Copy each line of the records that contains the word "picture".

Records from a data source
## BEGIN
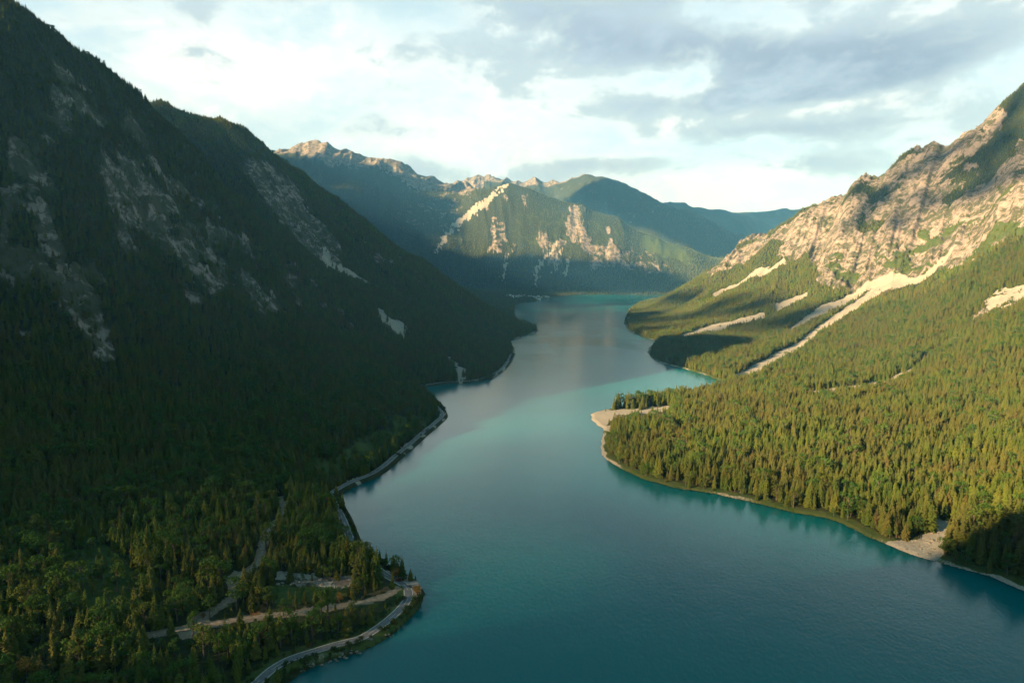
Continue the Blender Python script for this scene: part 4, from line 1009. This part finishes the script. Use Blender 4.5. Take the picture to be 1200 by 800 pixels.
# ------------------------------------------------------------------ boulders on the gravel fan and in the cutting
M_rock = simple('boulder_stone', (.20, .17, .145), .9, var=.2, scale=1.5, bump=.5)
def boulder_me(seed):
    bm = bmesh.new(); bmesh.ops.create_icosphere(bm, subdivisions=3, radius=1.0); r_ = random.Random(seed)
    pl = [(Vector((r_.gauss(0,1), r_.gauss(0,1), r_.gauss(0,1))).normalized(), r_.uniform(.55, .9)) for _ in range(9)]
    for v in bm.verts:
        for n_, d_ in pl:
            k = v.co.dot(n_)-d_
            if k > 0: v.co -= n_*k
        v.co.z *= .75
    me = bpy.data.meshes.new('boulder'); bm.to_mesh(me); bm.free(); me.materials.append(M_rock); return me
BM_ = [boulder_me(i) for i in range(5)]
def boulder(p, s_, lab, gr):
    qx, qy = [float(v) for v in to_px(p[0], p[1], p[2])]; lo, hi = {'b': (1050, 1100), 'c': (322, 414), 'w': (375, 465)}[gr]
    f5 = int(min(4, max(0, (qx-lo)/(hi-lo)*5))); lab = '%s %s, %s' % ('large' if s_ > 1.3 else 'small' if s_ < .85 else 'medium', lab, ['at its left end', 'left of its middle', 'at its middle', 'right of its middle', 'at its right end'][f5]); gr = 'boulders: '+lab
    o = link('boulder', BM_[random.randrange(5)]); o.location = (p[0], p[1], p[2]+s_*.15); o.rotation_euler = (0, 0, random.random()*6.28)
    o.scale = (s_*random.uniform(.8, 1.4), s_, s_*random.uniform(.7, 1.1)); tag(o, lab, 'boulder', gr)
for k in range(40):
    x = random.uniform(1050, 1100); y = random.uniform(622, 652)
    p = pick(x, y)
    if p[2] > .2 and bil(SCREE, np.array([p[0]]), np.array([p[1]]))[0] > .5: boulder(p, random.uniform(.5, 1.7), 'pale boulder on the gravel fan', 'b')
for k in range(34):
    p = pick(random.uniform(322, 414), random.uniform(671, 687)); boulder(p, random.uniform(.6, 1.9), 'rough boulder in the gravel cutting', 'c')
for k in range(34):
    a, b = random.choice([(455, 741), (458, 743), (430, 753), (400, 768), (416, 763), (390, 772), (380, 776)]); g_ = ground(a+random.uniform(-6, 6), b+random.uniform(-2, 1.5), 1.0)
    boulder((g_[0], g_[1], max(hz(*g_), 0)), random.uniform(.4, 1.2), 'boulder in the waterside stone bank', 'w')

# ------------------------------------------------------------------ village at the far end of the lake
M_wall = simple('render_wall', (.78, .75, .68), .9, var=.04); M_wood = simple('timber_wall', (.20, .13, .08), .9, var=.15)
M_roof = simple('roof_tile', (.19, .12, .10), .9, var=.15); M_roofg = simple('grey_roof', (.36, .34, .33), .8, var=.1); M_win = simple('window_glass', (.03, .04, .05), .2, var=.05)
def house(x, y, z, s_, rz, dark, lab):
    t = bpy.data.objects.new('house', None); COL.objects.link(t); t.location = (x, y, z); t.rotation_euler = (0, 0, rz); tag(t, lab, 'house', 'houses of the lakeside village')
    L, W, E, Rg = 15*s_, 11*s_, 6.5*s_, 10.5*s_
    wl = MB(); wl.box((0, 0, E/2-1), (L, W, E+2))
    for e in (-1, 1):
        tri = [(e*L/2, -W/2, E), (e*L/2, W/2, E), (e*L/2, 0, Rg-.3)]; wl.quad(*(tri if e > 0 else tri[::-1]))
    link('wall', wl.mesh('wall', [M_wood if dark else M_wall]), t)
    rf = MB(); o_ = 1.2
    for e in (-1, 1):
        a = [(-L/2-o_, e*(W/2+o_), E-.7), (L/2+o_, e*(W/2+o_), E-.7), (L/2+o_, 0, Rg), (-L/2-o_, 0, Rg)]
        rf.quad(*(a if e < 0 else a[::-1])); b = [(p[0], p[1], p[2]-.35) for p in a]; rf.quad(*(b if e > 0 else b[::-1]))
    link('roof', rf.mesh('roof', [M_roofg if s_ > 1.15 else M_roof]), t)
    for e in (-1, 1):
        for i in range(3):
            w_ = MB(); w_.box(((i-1)*L*.3, e*(W/2+.03), E*.5), (1.6, .06, 1.8)); link('window', w_.mesh('window', [M_win]), t)
hn = 0
desc = ['leftmost house, pale and alone at the forest edge', 'pale house second from the left end', 'low pale house in the left half nearest the water', 'brown timber house in the left half',
        'pale house in the thick of the left half', 'pale gabled house behind its neighbours', 'broad pale house facing the lake', 'brown timber house mid-village',
        'pale house just right of the timber one', 'white house before the gap in the village', 'small pale house in the middle gap', 'white house at the start of the headland',
        'long white house on the headland', 'brown roofed house on the headland', 'pale house amid the headland trees', 'brown timber house on the headland',
        'pale house near the right end', 'rightmost pale house of the village', 'white house on the headland shore', 'white boathouse-like house lowest on the headland shore',
        'single pale house on the left bay shore', 'small pale house under the left forest slope']
for k, p in enumerate(VIL):
    z = hz(p[0], p[1])
    if z < .2: print('house in water', k); z = .6
    house(p[0], p[1], z, random.uniform(1.0, 1.45), random.uniform(-.5, .5), 'timber' in desc[k], desc[k]+', far lakeside village')

# ------------------------------------------------------------------ cloud lumps added out of view, towards the sun, to shade chosen ground
M_cloud = simple('cloud', (.8, .8, .8), 1, var=.02)
SD3 = np.array(sun_dir)
def cloud(polys, alt, rad, n_, seed, y0=1500):
    r_ = random.Random(seed); bm = bmesh.new(); bmesh.ops.create_icosphere(bm, subdivisions=2, radius=1)
    V = np.array([v.co[:] for v in bm.verts]); Fc = [tuple(v.index for v in f.verts) for f in bm.faces]; bm.free(); m = MB(); cen = None
    P3 = [pick(*p) for p in polys]
    lo = np.min([p[0] for p in polys]), np.min([p[1] for p in polys]); hi = np.max([p[0] for p in polys]), np.max([p[1] for p in polys])
    k = 0
    while k < n_:
        a, b = r_.uniform(lo[0], hi[0]), r_.uniform(lo[1], hi[1])
        if not inside(np.array([a]), np.array([b]), np.array(polys, float))[0]: continue
        p = np.array(pick(a, b))
        if p[1] < y0: continue
        k += 1; z_ = alt+r_.uniform(-150, 150); p = p+SD3*(z_-p[2])/SD3[2]
        if cen is None: cen = p
        q = rad*r_.uniform(.5, 1.2); s3 = np.array([q*1.2, q, q*.6])
        W = V*(1+.22*np.sin(V[:, [1, 2, 0]]*5+k))*s3+p-cen; o_ = len(m.v)
        m.v += [tuple(x) for x in W]; m.f += [tuple(o_+i for i in f) for f in Fc]; m.m += [0]*len(Fc)
    o = link('cloud', m.mesh('cloud', [M_cloud], True)); o.location = cen; o['kind'] = 'structure'
cloud([(990,225),(1110,145),(1198,98),(1198,225),(1100,250),(1040,270),(990,282)], 4800, 50, 115, 1)     # dims the upper right crags
cloud([(732,378),(757,357),(800,341),(860,345),(980,365),(900,388),(820,388),(750,392)], 4800, 80, 32, 2)
cloud([(395,228),(470,226),(520,236),(525,250),(505,285),(495,300),(430,265)], 5000, 170, 170, 3, 7000)                               # the dark front of the far massif
cloud([(520,312),(600,298),(640,304),(700,308),(760,314),(800,325),(815,342),(700,344),(560,344),(470,335),(500,310)], 5200, 95, 330, 4, 6500)
cloud([(668,236),(690,219),(715,212),(745,222),(800,250),(850,275),(860,300),(830,300),(800,275),(740,262),(700,245)], 5200, 130, 380, 5, 9500)
cloud([(340,188),(420,192),(500,214),(560,226),(480,222),(380,215)], 5000, 90, 170, 6, 8500)
cloud([(770,222),(800,230),(850,244),(925,244),(925,262),(860,285),(800,262)], 5400, 420, 60, 7, 9500)
cloud([(480,340),(665,341),(660,351),(612,374),(575,366)], 5200, 150, 70, 8, 5000)
cloud([(0,560),(150,570),(420,560),(420,630),(300,660),(250,740),(230,800),(0,800)], 5000, 26, 190, 9, 200)      # small lumps added to half-shade the near bank and, next, the water
cloud([(560,430),(640,400),(700,470),(700,530),(860,585),(1060,650),(1190,720),(1190,799),(380,799),(600,720),(610,680),(540,625),(490,565),(540,500)], 5000, 40, 230, 10, 200)
cloud([(556,343),(640,343),(640,352),(606,362),(575,361)], 5200, 150, 60, 11, 4300)
cloud([(625,347),(800,347),(760,354),(735,372),(745,392),(690,402),(620,398),(615,362)], 5000, 95, 130, 12, 2000)

# ------------------------------------------------------------------ the air of the valley
hm = MB(); hm.box((0, 9000-1500, 1060), (36000, 27000, 2184))
hme = hm.mesh('haze', []); mv = bpy.data.materials.new('haze'); mv.use_nodes = True; g = NT(mv.node_tree)
pv = g.new('ShaderNodeVolumePrincipled'); pv.inputs['Color'].default_value = (.16, .50, 1.0, 1); pv.inputs['Density'].default_value = 3.1e-5
pv.inputs['Absorption Color'].default_value = (1, 1, 1, 1)
pv.inputs['Anisotropy'].default_value = 0.0
g.new('ShaderNodeOutputMaterial', ins={1: pv.outputs[0]}); hme.materials.append(mv)
ho = link('haze', hme); ho['kind'] = 'stuff'; ho['label'] = 'thin blue haze filling the valley'
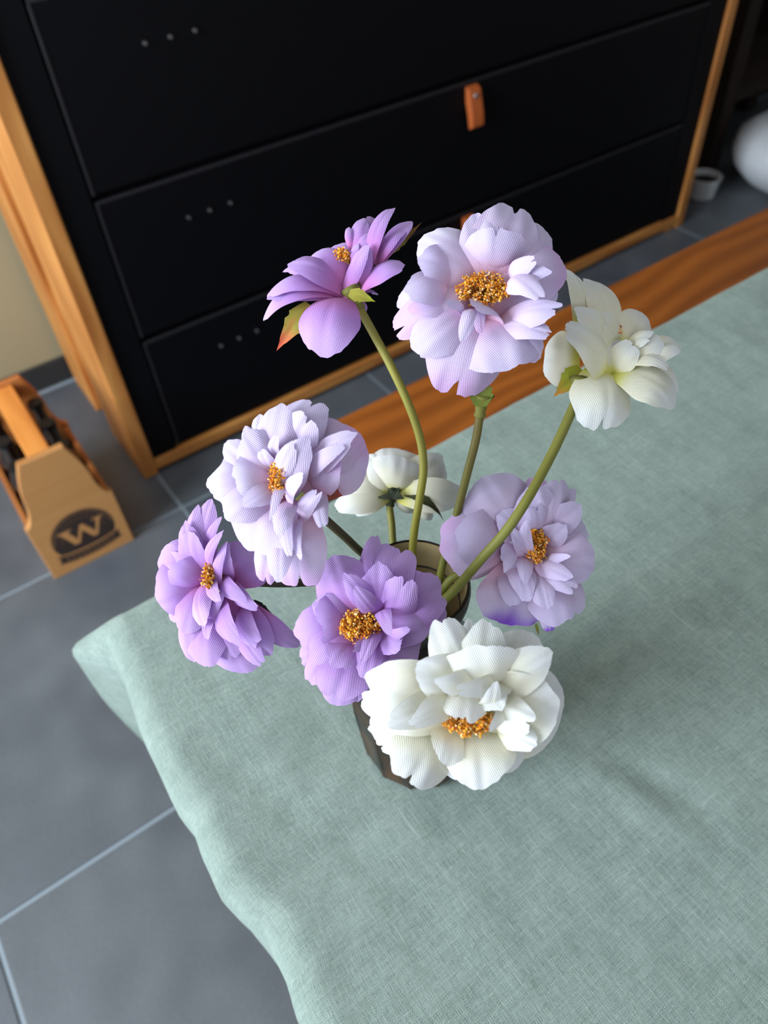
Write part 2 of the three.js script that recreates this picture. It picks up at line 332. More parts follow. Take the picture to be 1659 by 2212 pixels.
## END
■ Written reply
Continue the Blender Python script for this scene: part 4, from line 1009. This part finishes the script. Use Blender 4.5. Take the picture to be 1200 by 800 pixels.
Write part 2 of the three.js script that recreates this picture. It picks up at line 332. More parts follow. Take the picture to be 1659 by 2212 pixels.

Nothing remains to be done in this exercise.